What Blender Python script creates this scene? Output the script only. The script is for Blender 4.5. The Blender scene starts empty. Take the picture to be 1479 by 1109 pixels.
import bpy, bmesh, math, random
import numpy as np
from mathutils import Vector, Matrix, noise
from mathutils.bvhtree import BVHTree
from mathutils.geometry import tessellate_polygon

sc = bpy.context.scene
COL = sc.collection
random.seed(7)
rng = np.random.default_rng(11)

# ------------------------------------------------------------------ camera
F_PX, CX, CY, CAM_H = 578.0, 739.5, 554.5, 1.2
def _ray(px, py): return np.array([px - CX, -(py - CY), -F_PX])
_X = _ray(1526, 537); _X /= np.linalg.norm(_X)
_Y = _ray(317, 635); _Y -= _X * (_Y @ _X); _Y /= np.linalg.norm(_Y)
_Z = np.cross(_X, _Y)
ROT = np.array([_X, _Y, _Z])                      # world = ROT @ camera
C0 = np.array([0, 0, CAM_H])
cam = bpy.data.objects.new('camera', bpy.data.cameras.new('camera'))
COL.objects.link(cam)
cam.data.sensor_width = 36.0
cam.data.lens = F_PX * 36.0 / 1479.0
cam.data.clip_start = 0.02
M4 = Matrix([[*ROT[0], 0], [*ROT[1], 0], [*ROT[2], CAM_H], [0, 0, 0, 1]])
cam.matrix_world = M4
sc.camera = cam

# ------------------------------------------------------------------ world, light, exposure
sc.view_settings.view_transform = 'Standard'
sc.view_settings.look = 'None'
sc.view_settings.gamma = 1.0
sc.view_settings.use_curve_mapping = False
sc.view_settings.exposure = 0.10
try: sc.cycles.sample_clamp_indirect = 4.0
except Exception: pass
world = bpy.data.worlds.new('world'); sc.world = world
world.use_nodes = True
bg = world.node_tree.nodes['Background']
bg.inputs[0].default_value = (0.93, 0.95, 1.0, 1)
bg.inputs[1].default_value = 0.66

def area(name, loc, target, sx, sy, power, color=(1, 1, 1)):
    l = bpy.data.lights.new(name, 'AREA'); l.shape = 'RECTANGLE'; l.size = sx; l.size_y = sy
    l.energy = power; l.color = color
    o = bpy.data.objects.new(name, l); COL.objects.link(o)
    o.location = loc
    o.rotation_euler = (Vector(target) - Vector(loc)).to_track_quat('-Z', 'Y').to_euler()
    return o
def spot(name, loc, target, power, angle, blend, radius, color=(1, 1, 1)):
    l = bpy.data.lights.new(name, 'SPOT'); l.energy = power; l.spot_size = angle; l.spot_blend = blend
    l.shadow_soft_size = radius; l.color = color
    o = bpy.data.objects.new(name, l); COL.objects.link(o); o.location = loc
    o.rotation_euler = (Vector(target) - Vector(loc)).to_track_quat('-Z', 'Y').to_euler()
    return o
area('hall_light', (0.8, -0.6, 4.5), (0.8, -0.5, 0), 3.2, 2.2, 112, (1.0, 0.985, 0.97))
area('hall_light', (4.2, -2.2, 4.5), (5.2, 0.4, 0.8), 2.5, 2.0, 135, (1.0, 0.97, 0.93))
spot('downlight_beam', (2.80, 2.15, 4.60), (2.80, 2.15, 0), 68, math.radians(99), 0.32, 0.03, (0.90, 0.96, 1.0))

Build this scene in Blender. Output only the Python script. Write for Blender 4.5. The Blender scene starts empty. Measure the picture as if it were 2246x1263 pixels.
::::
→ Objective
What do the records say? Quote them all exactly.

→ Exercise result
What Blender Python script creates this scene? Output the script only. The script is for Blender 4.5. The Blender scene starts empty. Take the picture to be 1479 by 1109 pixels.
import bpy, bmesh, math, random
import numpy as np
from mathutils import Vector, Matrix, noise
from mathutils.bvhtree import BVHTree
from mathutils.geometry import tessellate_polygon

sc = bpy.context.scene
COL = sc.collection
random.seed(7)
rng = np.random.default_rng(11)

# ------------------------------------------------------------------ camera
F_PX, CX, CY, CAM_H = 578.0, 739.5, 554.5, 1.2
def _ray(px, py): return np.array([px - CX, -(py - CY), -F_PX])
_X = _ray(1526, 537); _X /= np.linalg.norm(_X)
_Y = _ray(317, 635); _Y -= _X * (_Y @ _X); _Y /= np.linalg.norm(_Y)
_Z = np.cross(_X, _Y)
ROT = np.array([_X, _Y, _Z])                      # world = ROT @ camera
C0 = np.array([0, 0, CAM_H])
cam = bpy.data.objects.new('camera', bpy.data.cameras.new('camera'))
COL.objects.link(cam)
cam.data.sensor_width = 36.0
cam.data.lens = F_PX * 36.0 / 1479.0
cam.data.clip_start = 0.02
M4 = Matrix([[*ROT[0], 0], [*ROT[1], 0], [*ROT[2], CAM_H], [0, 0, 0, 1]])
cam.matrix_world = M4
sc.camera = cam

# ------------------------------------------------------------------ world, light, exposure
sc.view_settings.view_transform = 'Standard'
sc.view_settings.look = 'None'
sc.view_settings.gamma = 1.0
sc.view_settings.use_curve_mapping = False
sc.view_settings.exposure = 0.10
try: sc.cycles.sample_clamp_indirect = 4.0
except Exception: pass
world = bpy.data.worlds.new('world'); sc.world = world
world.use_nodes = True
bg = world.node_tree.nodes['Background']
bg.inputs[0].default_value = (0.93, 0.95, 1.0, 1)
bg.inputs[1].default_value = 0.66

def area(name, loc, target, sx, sy, power, color=(1, 1, 1)):
    l = bpy.data.lights.new(name, 'AREA'); l.shape = 'RECTANGLE'; l.size = sx; l.size_y = sy
    l.energy = power; l.color = color
    o = bpy.data.objects.new(name, l); COL.objects.link(o)
    o.location = loc
    o.rotation_euler = (Vector(target) - Vector(loc)).to_track_quat('-Z', 'Y').to_euler()
    return o
def spot(name, loc, target, power, angle, blend, radius, color=(1, 1, 1)):
    l = bpy.data.lights.new(name, 'SPOT'); l.energy = power; l.spot_size = angle; l.spot_blend = blend
    l.shadow_soft_size = radius; l.color = color
    o = bpy.data.objects.new(name, l); COL.objects.link(o); o.location = loc
    o.rotation_euler = (Vector(target) - Vector(loc)).to_track_quat('-Z', 'Y').to_euler()
    return o
area('hall_light', (0.8, -0.6, 4.5), (0.8, -0.5, 0), 3.2, 2.2, 112, (1.0, 0.985, 0.97))
area('hall_light', (4.2, -2.2, 4.5), (5.2, 0.4, 0.8), 2.5, 2.0, 135, (1.0, 0.97, 0.93))
spot('downlight_beam', (2.80, 2.15, 4.60), (2.80, 2.15, 0), 68, math.radians(99), 0.32, 0.03, (0.90, 0.96, 1.0))

Build this scene in Blender. Output only the Python script. Write for Blender 4.5. The Blender scene starts empty. Measure the picture as if it were 2246x1263 pixels.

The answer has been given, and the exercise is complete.